The undersigned represents that, at the time of the exercise of these Warrants, all of the representations and warranties contained in subsections 6.1 and 10.3 of the Subscription Agreement between the Company and the undersigned pursuant to which these Warrants were issued are true and accurate.
The undersigned hereby directs that the Shares be registered as follows:
NAME(S) IN FULL | ADDRESS(ES) | NUMBER OF SHARES | ||
TOTAL: |
(Please print full name in which share certificates are to be issued, stating whether Mr., Mrs. or Miss is applicable).

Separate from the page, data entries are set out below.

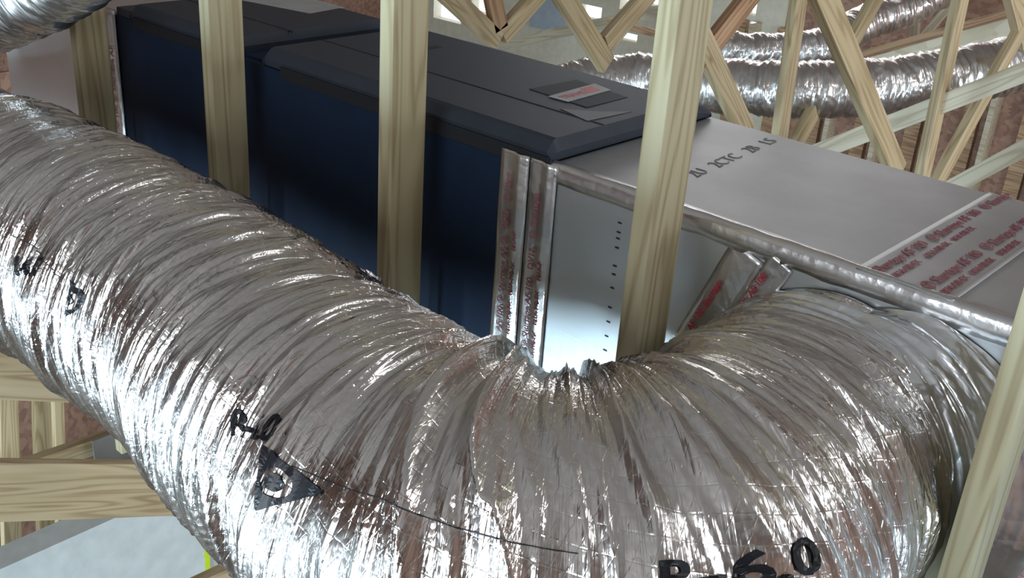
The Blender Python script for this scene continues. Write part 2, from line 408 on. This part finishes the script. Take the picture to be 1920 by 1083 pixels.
box('recess_shade', (-2.68, YA-.003, ZT-.018), (-2.20, YA+.012, ZT+.010), 'gap_shade', d1, .002)  # same painted recess shade on the other door
box('latch_slot', (-1.885, YA+.33, ZP-.001), (-1.865, YA+.37, ZP+.002), 'gap_shade', d2)
box('rear_label', (-1.93, YW-.040, ZT+.028), (-1.76, YW-.022, ZT+.032), 'label_paper', d2)
def quad_plate(name, pts, z0, h, mat, par):
    bm = bmesh.new(); lo = [bm.verts.new((p[0], p[1], z0)) for p in pts]; hi = [bm.verts.new((p[0], p[1], z0+h)) for p in pts]
    n = len(pts); bm.faces.new(hi); bm.faces.new(lo[::-1])
    for i in range(n): bm.faces.new((lo[i], lo[(i+1) % n], hi[(i+1) % n], hi[i]))
    return put(name, to_me(bm, name), mat, par)
zt = ZP+.001
quad_plate('badge_plate', [(-1.468, 1.70), (-1.30, 1.69), (-1.30, 1.83), (-1.464, 1.855)], zt, .0012, 'label_dark', d2)
lb = quad_plate('brand_label', [(-1.401, 1.685), (-1.349, 1.688), (-1.359, 1.846), (-1.415, 1.86)], zt+.0012, .001, 'label_paper', d2)
quad_plate('red_block', [(-1.402, 1.79), (-1.368, 1.785), (-1.372, 1.825), (-1.402, 1.83)], zt+.0021, .0005, 'red_ink', lb)
text_on('printed_text', 'TRANE', .026, (-1.376, 1.70, zt+.0024), (-.03, 1, 0), (-1, 0, 0), 'red_ink', lb, bold=.0008, ext=.0003)
quad_plate('clear_sticker', [(-1.325, 1.635), (-1.235, 1.612), (-1.225, 1.745), (-1.262, 1.69)], zt, .0008, 'clear_film', d2)
quad_plate('paper_label', [(-2.64, 1.74), (-2.365, 1.80), (-2.39, 1.94), (-2.66, 1.94)], zt-.002, .001, 'label_paper', d1)

# ------------------------------------------------------------------ supply plenum (foil-faced duct board)
XP0, XP1 = -1.20, .75
pl = empty('supply_plenum', (-.3, 1.72, ZB))
tag(pl, 'long silver foil-faced duct board plenum joined to the right end of the dark air handler', 'duct plenum')
bm = bmesh.new(); box_bm(bm, (XP0+.004, YA, ZB), (XP1, YW, ZT-.006), .004)
put('side_board', to_me(bm), 'board_foil', pl)
bm = bmesh.new(); box_bm(bm, (XP0+.004, YA+.0, ZT-.006), (XP1, YW+.004, ZT), .0025)
top = put('top_board', to_me(bm), 'board_top', pl)
# rolled foil tape along the front top edge
def ribbon(name, rows, mat, par):
    bm = bmesh.new(); R = [[bm.verts.new(p) for p in r] for r in rows]
    for a, b in zip(R[:-1], R[1:]):
        for j in range(len(a)-1): bm.faces.new((a[j], a[j+1], b[j+1], b[j]))
    me = to_me(bm); smooth(me); o = put(name, me, mat, par)
    sm = o.modifiers.new('thick', 'SOLIDIFY'); sm.thickness = .0008; sm.offset = 0
    return o
random.seed(3)
rows = []
for i in range(140):
    x = XP0+.006+(XP1-XP0-.01)*i/139
    j = lambda a: (vn(np.array([x*26.]), np.array([a*3.1]), seed=3)[0]-.5)
    rows.append([(x, YA-.0035, ZT-.034+.006*j(1)), (x, YA-.0045+.002*j(2), ZT-.018), (x, YA-.004+.004*j(3), ZT-.006), (x, YA+.0, ZT+.003+.003*j(4)),
                 (x, YA+.010, ZT+.0042+.003*j(5)), (x, YA+.026+.004*j(6), ZT+.0012)])
ribbon('edge_tape', rows, 'tape_foil', pl)
# joint tape: two vertical strips on the side at the cabinet joint
def vtape(x0, x1, seed, mid=True):
    rows = []
    for i in range(60):
        z = ZT+.002-(ZT-ZB)*i/59
        def dd(a): return .003*abs(vn(np.array([z*7.]), np.array([a*2.3]), seed=seed)[0]-.3)
        xs = np.linspace(x0, x1, 9); sl = .0
        rows.append([(x+sl, YA-.0035-(.006*math.exp(-((q-5.5)/.9)**2) if mid else 0)-dd(q*.6), z) for q, x in enumerate(xs)])
    return ribbon('joint_tape', rows, 'tape_foil', pl)
t1 = vtape(-1.306, -1.235, 5); t2 = vtape(-1.232, -1.165, 6)
def ring_and_text(par, words, size, x, z, mat='tape_ink'):
    text_on('printed_text', words, size, (x, YA-.0105, z), (0, 0, 1), (-1, 0, 0), mat, par, bold=.0003)
ring_and_text(t1, 'AF 100 \u24CA Shurtape AF \u24CA  0893  \u24CA Shur', .0195, -1.279, ZB+.18)
ring_and_text(t1, '181A-P/B-FX  181A-P/B-FX    181A-P', .014, -1.255, ZB+.18)
ring_and_text(t2, 'FX \u24CA Shurtape AF 100  DV12  \u24CA Shurtape', .0195, -1.207, ZB+.14)
ring_and_text(t2, '181A-P/B-FX  181A-P/B-FX    181A-P', .014, -1.185, ZB+.14)
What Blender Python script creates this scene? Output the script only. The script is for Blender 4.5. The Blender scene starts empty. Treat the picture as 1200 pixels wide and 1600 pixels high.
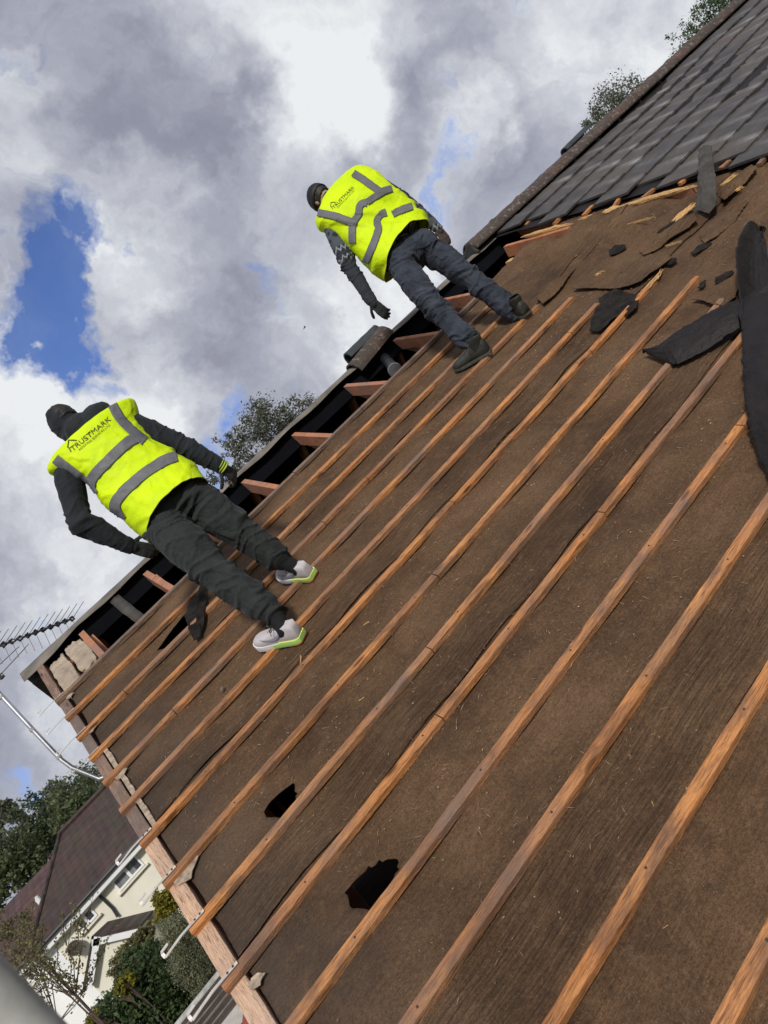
import bpy, bmesh, math, random
from mathutils import Vector, Matrix, noise
from mathutils.bvhtree import BVHTree
R = math.radians
rnd = random.Random(7)
scene = bpy.context.scene
COL = scene.collection
V = Vector

# ------------------------------------------------------------------ frames
CAM = V((0.55754843, -5.31680445, 6.86935511))
AX = V((0.64626865, -0.15039002, -0.74814415))      # picture right
AY = V((-0.67998899, 0.33146272, -0.65402403))      # picture down
AZ = V((0.34634059, 0.93140502, 0.11195041))        # view
FPX = 1160.0
PITCH = R(35); CP, SP = math.cos(PITCH), math.sin(PITCH)
Z0 = 8.2
ROOF = Matrix.Translation((0, 0, Z0)) @ Matrix.Rotation(PITCH, 4, 'X')
RIDGE_V = 1.0
YR, ZR = CP*RIDGE_V, Z0 + SP*RIDGE_V
def rl(u, v, n=0.0): return ROOF @ V((u, v, n))
def ray(x, y): return (AX*((x-600)/FPX) + AY*((y-800)/FPX) + AZ)
def atY(x, y, Y):
    d = ray(x, y); return CAM + d*((Y-CAM.y)/d.y)
RN = (ROOF.to_3x3() @ V((0, 0, 1))); RO = rl(0, 0, 0)
RU = V((1, 0, 0)); RV = ROOF.to_3x3() @ V((0, 1, 0))
def onroof(x, y, n=0.0):
    d = ray(x, y); k = ((RO + RN*n) - CAM).dot(RN)/d.dot(RN); return CAM + d*k
ROOFI = ROOF.inverted()
def loc(p): return ROOFI @ p

def nz(x, y, z=0.0): return noise.noise(V((x, y, z)))
def fbm(x, y, z=0.0, o=4):
    a, s, f = 0.0, 1.0, 1.0
    for _ in range(o):
        a += s*noise.noise(V((x*f, y*f, z*f+7.3*f))); s *= .5; f *= 2.03
    return a
def sstep(a, b, x):
    t = max(0, min(1, (x-a)/(b-a))); return t*t*(3-2*t)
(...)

DATED this ________ day of __________________, ______.
In the presence of:
Signature of Witness | Signature of Warrant Holder |
Please print below your name and address in full.
Name (Mr./Mrs./Miss) | ||
Address | ||
INSTRUCTIONS FOR SUBSCRIPTION
The signature to the subscription must correspond in every particular with the name written upon the face of the Warrant without alteration or enlargement or any change whatever. If there is more than one subscriber, all must sign. In the case of persons signing by agent or attorney or by personal representative(s), the authority of such agent, attorney or representative(s) to sign must be proven to the satisfaction of the Company. If the Warrant certificate and the form of subscription are being forwarded by mail, registered mail must be employed.